〇東京長浜観音堂 『千手千足観音立像(長浜市高月町西野・正妙寺蔵)』(2022年1月12日~2022年2月27日)
日本橋の長浜観音堂に4回目の訪問。現在の展示は、正妙寺の千手千足観音である。私がこの像を初めて見たのは、2010年に高月・観音の里ふるさとまつりを訪ねたとき。想像もしなかった異形に衝撃を受けた。
東京では、2016年、芸大美術館の『観音の里の祈りとくらし展II』で紹介され、2019年、びわ湖長浜KANNON HOUSEでも展示されている。その結果、ぜひまた見たいというファンの声に応えて、今回の再登場となったことが、パネルに説明されていた。
「こういうの…他にあるんですか?」と学芸員の方にお尋ねしてみたら、「いや、ないです」とのこと。ただし鎌倉時代の天台系の儀軌(図像集)『阿沙縛抄』『白宝抄』には「千足観音」の記載があるそうだ。現在の観音像は江戸時代の作だが、もっと古い千足観音像を復興したのではないかという。「でも観音像なのに憤怒像なんですよねえ」と学芸員さんも不思議そうだった。多くの頭(十一面)は過去、多くの手は現在、多くの足は未来の諸仏を表わすという説も紹介してくれたが、初耳である。
ガラスにかぶりつきで眺めたのだが、けっこう精巧で美しい。宝冠も瓔珞も華やか。

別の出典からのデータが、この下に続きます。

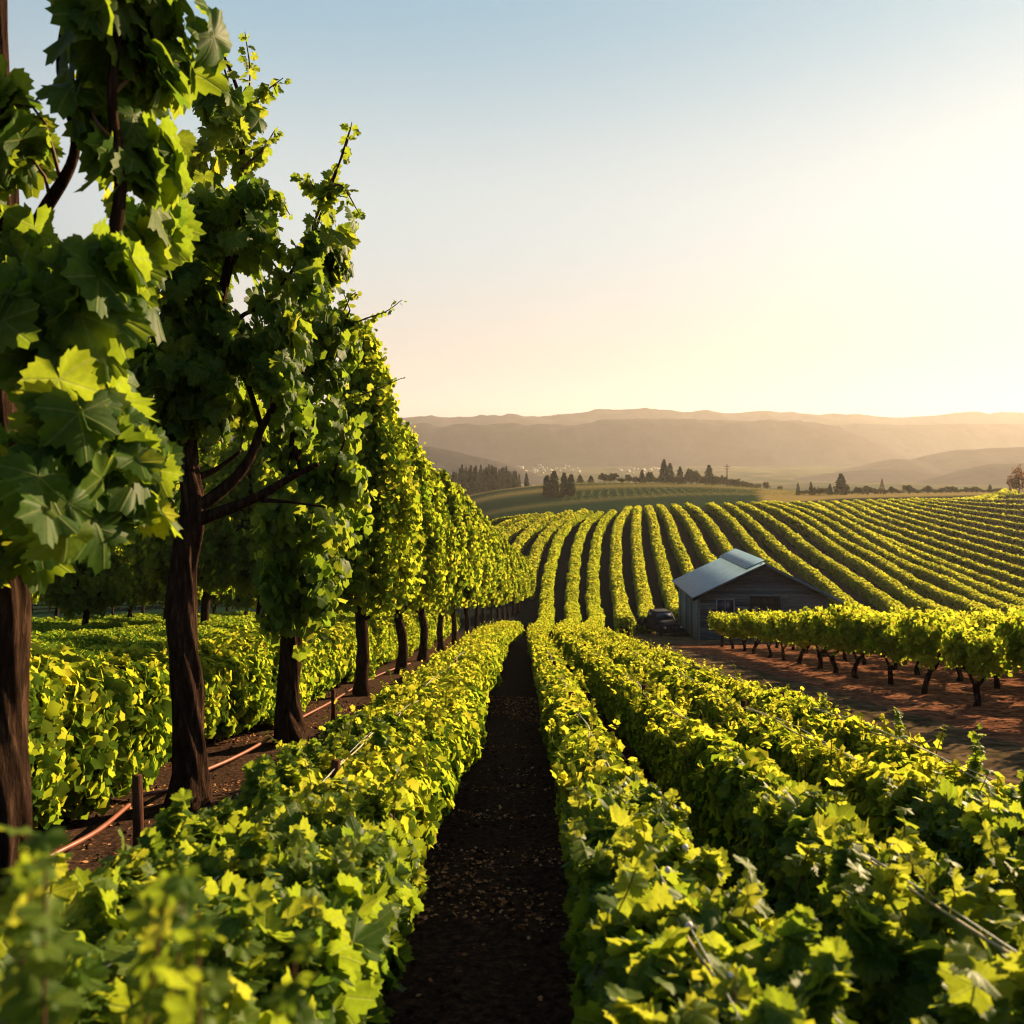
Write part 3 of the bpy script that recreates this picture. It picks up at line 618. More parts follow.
ORD = ["lowest", "second", "third", "fourth", "fifth", "sixth", "seventh", "eighth", "ninth", "tenth", "eleventh", "twelfth", "thirteenth", "fourteenth", "fifteenth", "sixteenth", "seventeenth"]
yr = 603.0; step = 12.5
for k in range(16):
    yr -= step; step *= .93
    xs0 = 812+12*k; y0 = max(502.5-k*.35, 498.5)
    xx = np.linspace(xs0, 1150, 12); yc = y0+(yr-y0)*((xx-xs0)/(1024-xs0))**.86
    HILL.append((f"{ORD[k]} of the narrow close-set vine hedges at the right edge of the hill, counted upward", list(zip(xx, yc))[::-1]))
hp = {}
for k, (label, tr) in enumerate(HILL):
    pts = []
    for px, py in tr:
        h = rayhit(px, py, 1.35, 60, 420)
        if h and (not pts or math.dist(h, pts[-1]) > 3): pts.append(h)
    if len(pts) < 2: print("row lost", k); continue
    d = np.array(pts[-1])-np.array(pts[-2]); d /= max(np.linalg.norm(d), 1e-6); pts.append(tuple(np.array(pts[-1])+d*5))
    pp = spline(pts, 120)
    root = empty("vine_hedge"); tag(root, label, "vine hedge", "vine hedges on the far hillside")
    hedge(root, pp, .62 if k < 18 else .55, 1.5 if k < 18 else 1.3, .05, M['leaf_far'], 1.5, size=lambda Y: max(.2, .0021*Y), lod=lambda Y: 3, seed=30+k, lump=.15, corek=.8)

# rows left of the tall trees
LROW = [(-5.75, .78, 1.75, "tall shaggy vine hedge directly behind the tall tree trunks and the red hose", 3.2),
        (-8.6, .6, 1.35, "vine hedge second behind the tall tree trunks on the left", 6), (-11.4, .6, 1.3, "vine hedge third behind the tall tree trunks on the left", 9),
        (-14.5, .7, 1.3, "vine hedge fourth behind the tall tree trunks on the left", 12), (-18, .7, 1.3, "vine hedge fifth behind the tall tree trunks on the left", 16),
        (-22.5, .8, 1.3, "vine hedge sixth behind the tall tree trunks on the left", 20), (-28, .9, 1.3, "vine hedge seventh behind the tall tree trunks on the left", 26),
        (-34.5, .9, 1.3, "vine hedge farthest behind the tall tree trunks on the left", 32)]
for k, (l, hw, hg, label, y0) in enumerate(LROW):
    pts = [(lat(l, Y), Y) for Y in np.linspace(y0, 66 if k == 0 else 88, 24)]
    root = empty("vine_hedge"); tag(root, label, "vine hedge", "vine hedges in the field left of the tall trees")
    hedge(root, pts, hw, hg, .18 if k == 0 else .15, M['leaf'] if k else M['leaf_row'], 2.2 if k == 0 else 1.5,
          size=lambda Y: max(.095, .0024*Y), lod=lambda Y: 0 if Y < 8.0 and k == 0 else (1 if Y < 15 else (2 if Y < 32 else 3)), shoots=14 if k == 0 else 0, seed=80+k, lump=.34 if k == 0 else .2)
    if k == 0:
        for q, Y in enumerate(np.arange(y0+.6, 34, 1.7)):
            t = Tubes(); x = lat(l, Y)+R.uniform(-.1, .1); zz = Hf(x, Y)
            t.add([(x, Y, zz-.08), (x+.04, Y, zz+.3), (x-.03, Y, zz+.9)], [.06, .045, .04], 8, .2, seed=q); t.build("stem", M['bark'], root)

# ------------------------------------------------------------------ tall trees beside the wide hedge
def P3(px, py, Y): return np.array([(px-CX)/F*Y, Y, (HY-py)/F*Y])
def clusters_to_leaves(L, cents, rad, per, size, lod, rg, rndbias=0.0, hang=.8, vs=1.25):
    k = len(cents)*per
    c = np.repeat(cents, per, axis=0); r = np.repeat(rad, per) if np.ndim(rad) else np.full(k, rad)
    dlt = unit(rg.normal(0, 1, (k, 3)))*(rg.random((k, 1))**.45)*r[:, None]; dlt[:, 2] *= vs
    P = c+dlt; cc = cents.mean(0); outw = P-cc; outw[:, 2] *= .15; outw = unit(outw)
    Nn = unit(outw*.9+rg.normal(0, .55, (k, 3))+np.array([.1, 0, .3])); Tp = rg.normal(0, .45, (k, 3))+np.array([0, 0, -hang])+outw*.25
    ro = np.clip(.42+rndbias+.2*rg.normal(0, 1, k)+.25*np.repeat(rg.normal(0, .6, len(cents)), per), 0, 1)
    L.add(P, Tp, Nn, size*rg.uniform(.6, 1.25, k), lod, ro, rg)
def twigs(T, a, b, rg, r0=.012, sag=.15):
    m = (a+b)/2+rg.normal(0, .08, 3); m[2] += sag*.5
    T.add(spline([a, m, b], 6), np.linspace(r0, r0*.4, 6), 5, capends=False)

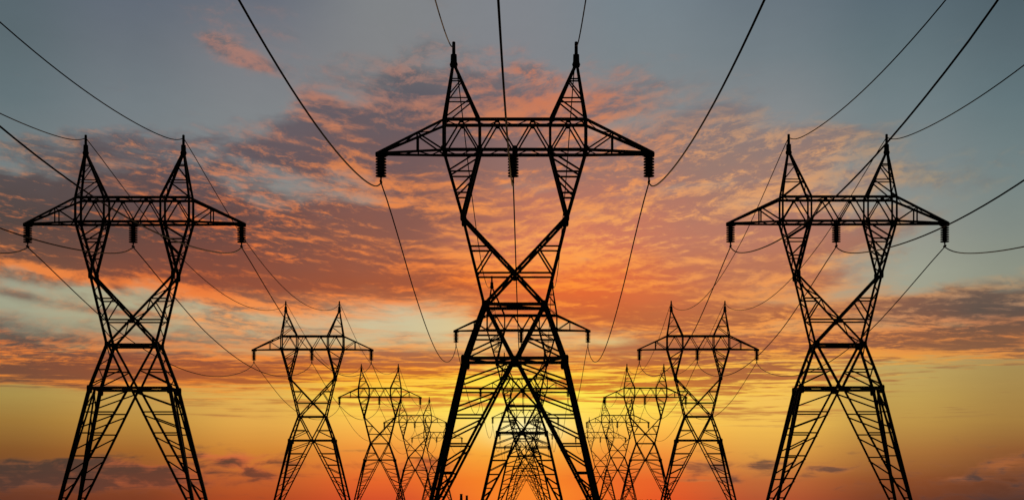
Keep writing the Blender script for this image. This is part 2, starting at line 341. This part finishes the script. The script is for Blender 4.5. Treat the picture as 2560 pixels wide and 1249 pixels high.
def P(h, z, f): return (h, yd(z, f), z)
def leg_mesh(sx, f):
    bm = bmesh.new()
    bar(bm, P(sx*hG, 0.2, f), P(sx*hB, zB, f), WL, flip=sx)
    bar(bm, P(sx*hG*0.985, 0.2, f), P(sx*0.12, zB, f), WX, flip=sx)
    lv = FEET_Z
    for k in range(1, len(lv) - 1):
        z = lv[k]
        bar(bm, P(sx*out(z), z, f), P(sx*inleg(z), z, f), WB)
    for k in range(len(lv) - 2):
        z0, z1 = lv[k], lv[k + 1]
        zt = z0 - (0.35 if k == 0 else 0.35 * (z0 - z1) * 0.4); zb = z1 + (z0 - z1) * 0.24
        bar(bm, P(sx*inleg(zt), zt, f), P(sx*out(zb), zb, f), WB)
    # side face of the same corner leg: member rising to the middle of the belt's side, with rungs
    def side(z): return f * 3.5 * (1 - z / zB) * 0.985
    bar(bm, (sx*hG, f*3.45, 0.2), (sx*hB, f*0.08, zB), WB*1.4, ref=(1, 0, 0))
    for k in range(1, len(lv) - 1):
        z = lv[k] + 0.05
        bar(bm, (sx*out(z), yd(z, f), z), (sx*out(z), side(z), z), WB*0.8, ref=(1, 0, 0))
        z2 = lv[k - 1] - 0.3
        bar(bm, (sx*out(z), yd(z, f), z), (sx*out(z2), side(z2), z2), WB*0.8, ref=(1, 0, 0))
    plate(bm, P(sx*(hB + 0.0), zB - 0.15, f*1.02), 0.6, 0.9)
    return bm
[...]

憤怒像だというが、笑顔にも見える。
背面はちょっと笑える。
現在、東京長浜観音堂では、土日祝日の来館者に湖北の仏像ポストカードをプレゼント中で、今日は円満寺(高月町井口)の十一面観音坐像のカードだった。なかなか美麗な観音様。浅草文化観光センターで開催中のパネル展も教えてもらったので、こちらも行ってみようと思う。
期間限定の東京長浜観音堂は今月で終了なので、今後のことをお尋ねしたら「いま水面下で…」とだけおっしゃっていた。何かのかたちで観音の里の文化発信が続きますように!